Barrot explained that the relocation of the forum from Paris, where the first edition was held last year, to Lagos was a promise made by President Macron to President Bola Ahmed Tinubu.
“When Macron met Tinubu in France last year, he promised Lagos would host the next edition. Today, that promise has been fulfilled.”
France’s commitment extends far beyond cultural exchange. Barrot highlighted the Omi Eko Project, a €410 million initiative co-funded by France and the European Union, aimed at modernising water transportation in Lagos.
The project will deploy 75 electric-powered boats and open 15 new water routes, significantly reducing travel time, curbing emissions and building resilience against rising sea levels.
“This project will deliver decarbonised water transport for Lagos, helping the city resist climate threats while cutting 41,000 tonnes of CO₂ per year,” Barrot said.
Additionally, he inaugurated the renovated French School of Lagos, built to serve both French and Nigerian students, a symbol, he said, of shared educational and cultural values.

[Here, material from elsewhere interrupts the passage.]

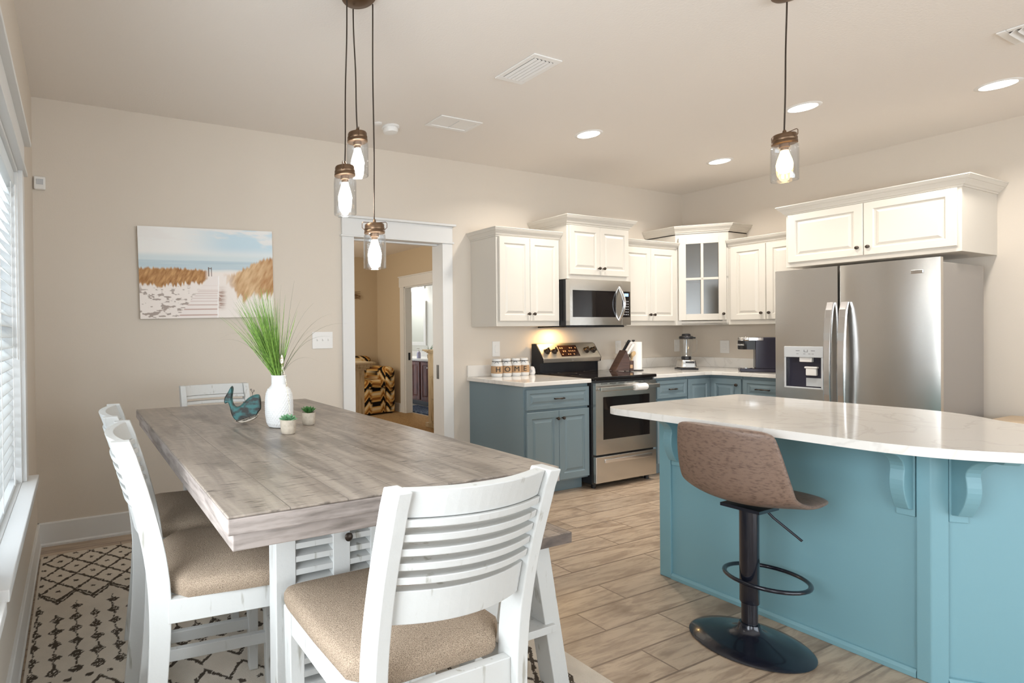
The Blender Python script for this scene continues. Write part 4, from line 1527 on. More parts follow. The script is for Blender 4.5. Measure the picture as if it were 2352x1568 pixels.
for i, (dx, dy, ln, lab) in enumerate(((0.002, -0.020, 0.12, 'pale wooden spoon leaning in the bin of the knife block'), (0.010, 0.0, 0.115, 'metal fork standing in the bin of the knife block'),
                                       (0.012, 0.022, 0.105, 'looped scissors handle in the bin of the knife block'))):
    st = Vector((0.058, dy, 0.024))
    dr_ = Vector((0.22 + dx * 6, dy * 2.0, 1)).normalized()
    t = thing(('wooden_spoon', 'fork', 'scissors')[i], lab, ('spoon', 'fork', 'scissors')[i], TK(*st), UG)
    e = st + dr_ * (ln)
    m = MB(TK)
    m.tube([tuple(st), tuple(e)], 0.0045, 8)
    m.build('shaft', (utensil_m, utensil_m, bronze_m)[i], t, smooth=True)
    m = MB(TK)
    if i == 0:
        rings = []
        for f, w in ((0, 0.005), (0.2, 0.014), (0.5, 0.021), (0.8, 0.017), (1.0, 0.006)):
            p = e + dr_ * (0.055 * f)
            rings.append([tuple(p + Vector((w, -0.004, 0))), tuple(p + Vector((0, -0.010, 0))), tuple(p + Vector((-w, -0.004, 0))), tuple(p + Vector((-w, 0.004, 0))), tuple(p + Vector((w, 0.004, 0)))])
        m.loft(rings)
        m.build('bowl', utensil_m, t, smooth=True)
    elif i == 1:
        for k in (-1, 0, 1):
            m.tube([tuple(e), tuple(e + dr_ * 0.02 + Vector((0.010 * k, 0, 0))), tuple(e + dr_ * 0.055 + Vector((0.011 * k, 0, 0)))], 0.0028, 6)
        m.build('tines', utensil_m, t)
    else:
        for k in (-1, 1):
            c = e + dr_ * 0.025 + Vector((0.018 * k, 0, 0))
            m.tube([tuple(c + Vector((0.014 * math.cos(q), 0, 0.024 * math.sin(q)))) for q in np.linspace(0, 2 * PI, 16, endpoint=False)], 0.0035, 6, True)
        m.build('finger_loops', bronze_m, t)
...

One of the forum’s most urgent conversations centred on artificial intelligence. African creators, technologists and policy leaders called for African languages, histories and values to be embedded in emerging digital systems, before it is too late.
“AI must not be another extractive pipeline,” one panelist warned. “It must amplify, not overwrite, African imagination.”

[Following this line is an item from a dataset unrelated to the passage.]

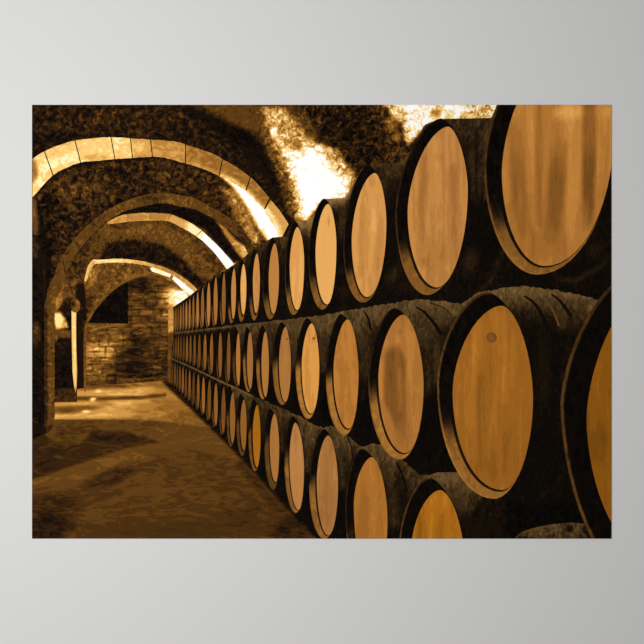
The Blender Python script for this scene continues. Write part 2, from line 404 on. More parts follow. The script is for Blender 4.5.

“France, Nigeria and Europe share a common vision rooted in innovation and regulation, to protect citizens while empowering creators,” he said. “We must build our own tools.”
The forum also marked the opening of the largest ever exhibition on the life and legacy of Fela Anikulapo-Kuti. First staged in Paris, the exhibition finally arrived in Lagos, the birthplace of the Afrobeats legend.
It was both symbolic and strategic: a signal that African icons should not only be exported to the world, but institutionalised on their own soil.
From Nollywood co-productions to AI language models rooted in Yoruba syntax, from sustainable fashion to VR tourism, the Forum Création Africa Lagos proved that Africa is not auditioning for the future.
As Barrot affirmed before departing Lagos: “From culture to economy to infrastructure, our cooperation is accelerating and delivering tangible results. This is the future of France–Nigeria relations, creative, digital and collaborative.”
With Lagos now firmly on the map as a global engine of cultural and technological imagination, one thing became clear as the forum closed:
Africa is not emerging, it has arrived. And Lagos has just sent that message loudly to the world.